At this point City’s undiluted triumphalism might seem a bit overplayed. Maybe trying to knock those rules out was always an over-reach anyway. Maybe this is simply a step on that route. City are very pleased about one part of this. Again they are far more bullish in reporting it. “The Tribunal has set aside specific decisions of the Premier League to restate the fair market value of two transactions entered into by the Club. The tribunal held that the Premier League had reached the decisions in a procedurally unfair manner.”

This is presumably a statement directed through the wall at the other proceedings. We have not seen the full evidence in any of this. But if City have lit a fire under what is a relevant or admissible sponsor deal then perhaps they can also sniff another way-round in the wider charges, a time-bar shemozzle or procedural bungle. From its statement the Premier League is, as we say in football (remember that?) clearly a little rattled on this point.

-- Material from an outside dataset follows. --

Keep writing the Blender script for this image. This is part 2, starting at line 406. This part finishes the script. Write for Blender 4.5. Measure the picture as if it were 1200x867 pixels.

Otherwise, stepping back behind the lens of sport, it is impossible to overstate just how mind-bendingly dull and nihilistic all this feels. The online debate will chunter on between rage-addled avatars repeating pointless tribal demagoguery. But really, who comes to sport for this?

The other big legal-football story of the day was news that Coleen Rooney’s legal bill in the merit-less Wagatha Christie case will come to £1.2m, a reminder, as Dickens puts it elsewhere, that: “The one great principle of the English law is to make business for itself.” Money will always win. More money will beat lots of money. And while there may be some actual, identifiable winners here in the end, all of them will be either billionaires, dictators, or both.

This is still the direction of travel in these twin carriages on the same track, towards an ever more elite, self-governing form of sport. As for the current fight, it is tempting in the absence of evidence to score this round even; but with an edge, on work rate and aggression, for the blue corner.